Needs["NDSolve`FEM`"]
rng = 10.;
solnRegn = 
 ImplicitRegion[-rng <= x <= rng || -rng <= y <= rng || 
   0 <= z <= rng, {x, y, z}];
mr0 = MeshRegion[ToElementMesh[solnRegn, "MeshOrder" -> 1]]
edge1 = ImplicitRegion[{z > x + 2 rng - 1 && z < rng && 
     x > -rng}, {{x, -rng, -rng + 1}, {y, -rng, rng}, {z, rng - 1, 
     rng}}];
mr1 = MeshRegion[ToElementMesh[edge1, "MeshOrder" -> 1]]
mesh = ToElementMesh[
  mr1];(*Print[Magnify[mesh["Wireframe"],1.5]];*)
(*Clear[mesh];*)
reg = RegionUnion[mr0, mr1];
boolreg = BooleanRegion[Or, {mr0, mr1}]
Region[boolreg]
ToElementMesh[boolreg]

The question includes code.
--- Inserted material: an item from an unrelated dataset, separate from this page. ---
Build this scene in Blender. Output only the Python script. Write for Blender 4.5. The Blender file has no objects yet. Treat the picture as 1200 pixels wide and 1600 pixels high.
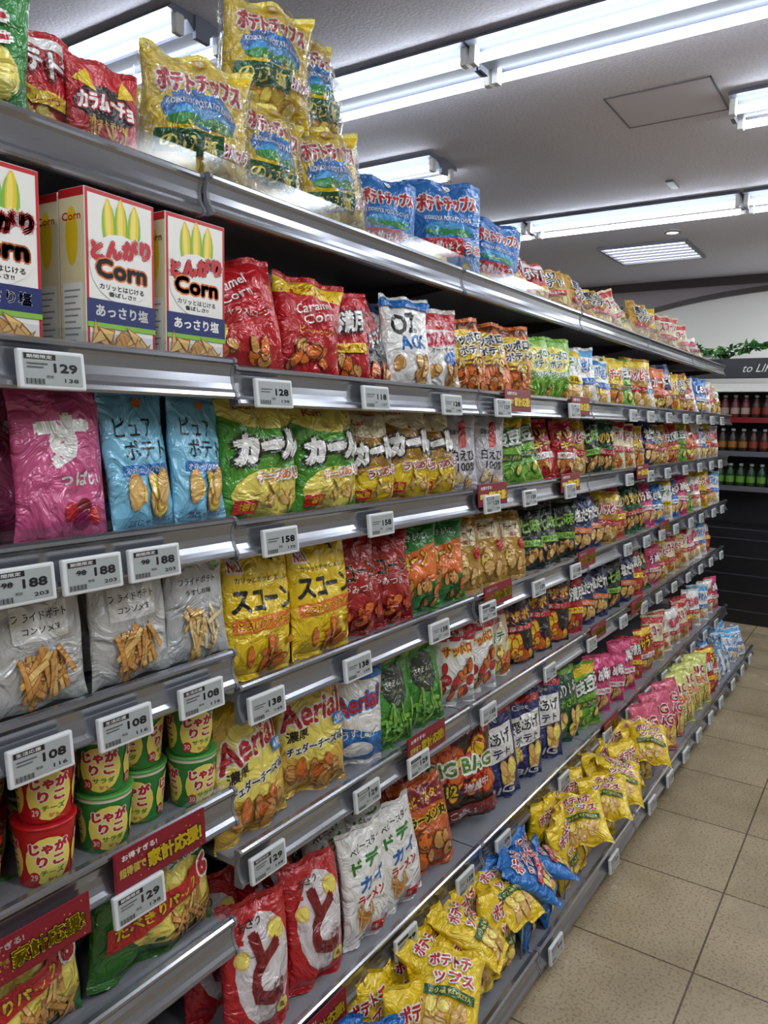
import bpy, bmesh, math, random
from bisect import bisect_right
from mathutils import Vector, Matrix, noise
random.seed(7)
S = bpy.context.scene
COL = S.collection
pi = math.pi
AX = [1.25]   # text stroke aspect (physical v unit / physical u unit)

# ------------------------------------------------------------------ materials
def lin(c):
    return c/12.92 if c <= .04045 else ((c+.055)/1.055)**2.4
def hexc(h):
    return tuple(lin(int(h[i:i+2], 16)/255) for i in (0, 2, 4)) + (1,)
PAL = dict(R='bb1a20', DR='7a0f16', Y='e6c21c', YL='ecd966', O='dc6e20', BR='6b3612', W='e9e7e2', K='1a191c', G='338438',
           DG='1a5430', LG='82b840', B='226fba', NB='1e2a64', LB='7cbfdc', P='d6467a', PK='e494aa', GO='bb8e30', CR='e4d6ac',
           GY='8d8f92', SV='c9cbcd', TN='cf944a', TD='9a602a', LT='e0b86e', MG='86184e', SK='4296cc', PG='d4d87a')
_m = {}
def nodes(name):
    m = bpy.data.materials.new(name); m.use_nodes = True
    return m, m.node_tree.nodes, m.node_tree.links, m.node_tree.nodes['Principled BSDF']
def M(c, kind='foil'):
    k = (c, kind)
    if k in _m: return _m[k]
    col = hexc(PAL.get(c, c))
    m, n, l, b = nodes(kind+'_'+c)
    b.inputs['Base Color'].default_value = col
    if kind == 'foil':
        b.inputs['Roughness'].default_value = .3
        b.inputs['Metallic'].default_value = .08
        b.inputs['Coat Weight'].default_value = .6
        b.inputs['Coat Roughness'].default_value = .09
        tc = n.new('ShaderNodeTexCoord'); oi = n.new('ShaderNodeObjectInfo')
        ad = n.new('ShaderNodeVectorMath'); ad.operation = 'ADD'
        sc = n.new('ShaderNodeVectorMath'); sc.operation = 'SCALE'; sc.inputs['Scale'].default_value = 5
        cb = n.new('ShaderNodeCombineXYZ')
        for i in range(3): l.new(oi.outputs['Random'], cb.inputs[i])
        l.new(cb.outputs[0], sc.inputs[0]); l.new(tc.outputs['Object'], ad.inputs[0]); l.new(sc.outputs[0], ad.inputs[1])
        nz = n.new('ShaderNodeTexNoise'); nz.inputs['Scale'].default_value = 20; nz.inputs['Detail'].default_value = 3
        nz.inputs['Distortion'].default_value = 1.6
        l.new(ad.outputs[0], nz.inputs['Vector'])
        bp = n.new('ShaderNodeBump'); bp.inputs['Strength'].default_value = .85; bp.inputs['Distance'].default_value = .019
        l.new(nz.outputs['Fac'], bp.inputs['Height'])
        l.new(bp.outputs[0], b.inputs['Normal']); l.new(bp.outputs[0], b.inputs['Coat Normal'])
    elif kind == 'card':
        b.inputs['Roughness'].default_value = .42
        nz = n.new('ShaderNodeTexNoise'); nz.inputs['Scale'].default_value = 60
        bp = n.new('ShaderNodeBump'); bp.inputs['Strength'].default_value = .05
        l.new(nz.outputs['Fac'], bp.inputs['Height']); l.new(bp.outputs[0], b.inputs['Normal'])
    elif kind == 'plas':
        b.inputs['Roughness'].default_value = .3
        nz = n.new('ShaderNodeTexNoise'); nz.inputs['Scale'].default_value = 30
        mp = n.new('ShaderNodeMapRange'); mp.inputs['To Min'].default_value = .25; mp.inputs['To Max'].default_value = .4
        l.new(nz.outputs['Fac'], mp.inputs['Value']); l.new(mp.outputs[0], b.inputs['Roughness'])
    elif kind == 'metal':
        b.inputs['Metallic'].default_value = .88
        tc = n.new('ShaderNodeTexCoord'); mp = n.new('ShaderNodeMapping'); mp.inputs['Scale'].default_value = (2.5, 2, 18)
        nz = n.new('ShaderNodeTexNoise'); nz.inputs['Scale'].default_value = 3; nz.inputs['Detail'].default_value = 1
        mr = n.new('ShaderNodeMapRange'); mr.inputs['To Min'].default_value = .14; mr.inputs['To Max'].default_value = .26
        l.new(tc.outputs['Object'], mp.inputs[0]); l.new(mp.outputs[0], nz.inputs['Vector'])
        l.new(nz.outputs['Fac'], mr.inputs['Value']); l.new(mr.outputs[0], b.inputs['Roughness'])
    _m[k] = m
    return m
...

That code is not a Mathematica style very much. Print, Magnify and alike are not of interest to the tasks.

mesh = ToElementMesh[mr0]
mesh1 = ToElementMesh[reg]

are obsolete too.

I did reconstruct some information into a simple functioning input for Mathematica.